Estuve hace unos días en el Teatro Francisco Rabal de Pinto asistiendo al concierto de fin de curso de la Escuela Municipal de música, donde mis sobrinos Sergio y Verónica tocan el bajo eléctrico y la guitarra clásica respectivamente. Casi tres horas de concierto para mostrar los progresos de las distintas aulas en las que más de cien alumnos cursan sus estudios musicales cada año. Entre las notas reflexionaba sobre lo que tienen estos niños y lo que tuvimos nosotros a su edad. Y sentí envidia, una envidia sana pero envidia al fin y al cabo, porque recordaba los medios de que disponen ahora y de los que dispusimos los críos de mi generación.
Al igual que mis sobrinos, me gustaba la música, pero n había una escuala ni una academia donde ir, además de que el salario de mi padre no permitía un regalo como una guitarra. Así que lo mucho o poco que sé es lo que he podido aprender por mi cuenta y con mucho esfuerzo. Hoy tienen una bonita escuela de música con todos los medios imaginables, un auditorio, un teatro, y afortunamdamente, los salarios, aún no siendo maravillosos, permiten la compra de un instrumento musical a las familias. Con todo esto, los niños nos superan con facilidad y el orgullo supera a la envidia sana.
El único local cultural que a la edad de Verónica pude disfrutar fue un pequeño cuarto en la Plaza de la Constitución, donde unos años antes estuvo la sede de la OJE, y que disponía de un par de sillones de skay negro, cuatro o cinco sillas, dos mesas de formica, dos o tres tableros de ajedrez con sus respectivas piezas y un tocadiscos con varios singles, entre los que que destacaba aquel "Rivers of Babylon" de Boney M. Lo mismo pasaba con el atletismo que también me gustaba y practiqué, con el bueno de José Alberto Pacheco como entrenador, un notable cuatrocentista y ochocentista nacido en Pinto y que llegó a defender los colores de la selección española en un campeonato de Europa.

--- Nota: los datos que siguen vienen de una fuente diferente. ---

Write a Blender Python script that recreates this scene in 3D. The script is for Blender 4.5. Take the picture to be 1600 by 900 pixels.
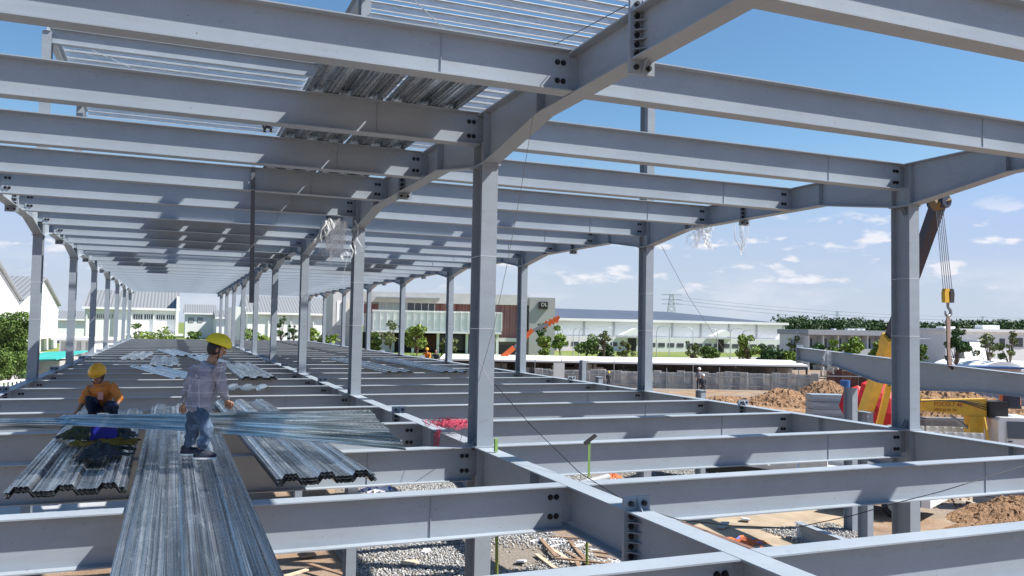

Teníamos a nuestra disposición las instalaciones del gimnasio del Colegio Onésimo Redondo -hoy El Prado-, colegio en el que estudié la EGB, que nos servía para hacer partes del entrenamiento, y tener la ropa a salvo de posibles sustracciones. Además, el campo, los caminos de tierra entre Pinto y Getafe, Parla o Valdemoro. Aún así, no lo hacíamos mal, y en alguna competición demostramos nuestro potencial. Una "pista" cavada con una azada, de trescientos metros de cuerda era nuestro último lugar de entrenamiento para aprender a correr en grupo. Y esto era en atletismo, pero otros deportes, ni eso teníamos. Recuerdo cómo empezamos con el fútbol sala jugando en pistas pintadas en plena calle, igual que en balonmano. Cualquier cosa por conseguir jugar a nuestros deportes favoritos, sin medios, pero también sin miedo. Quien sea de mi generación y lea esto recordará los partidos de baloncesto en la cancha que había detrás de la iglesia de Santo Domingo de Silos, regados con litronas o calimocho que comprábamos en la bodega La Alegría...
Hoy, qué decir de las instalaciones deportivas. Césped artificial en el Amelia del Castillo, el campo de toda la vida, pero muy remozado para que el Atlético de Pinto pueda jugar sus partidos de Tercera División. Pabellones deportivos cubiertos, campos de fútbol 7 tanbién con césped artificial, estadio de atletismo, pistas de padel, circuito de karts, frontón y pared de escalada, pistas para patinar, etc., etc. Un sinfín de instalaciones deportivas y culturales que sirven para que nuestros jóvenes lo tengan más fácil, y en el caso de que no valgan para vivir de ello profesionalmente, sí puedan ser personas más sanas.
Yo tengo envidia sana por no haber podido disfrutar de todo esto, porque aunque todavía puede hacerlo, evidentemente, se han perdido muchos años y ya no podré comprobar si hubiera valido para ser un buen músico o un buen atleta. Ahora me queda el orgullo de ver a la pequeña Vero tocar maravillosamente su guitarra, y a Sergio que, al menos él sí, disfruta tocando el bajo encima de un escenario con su grupo.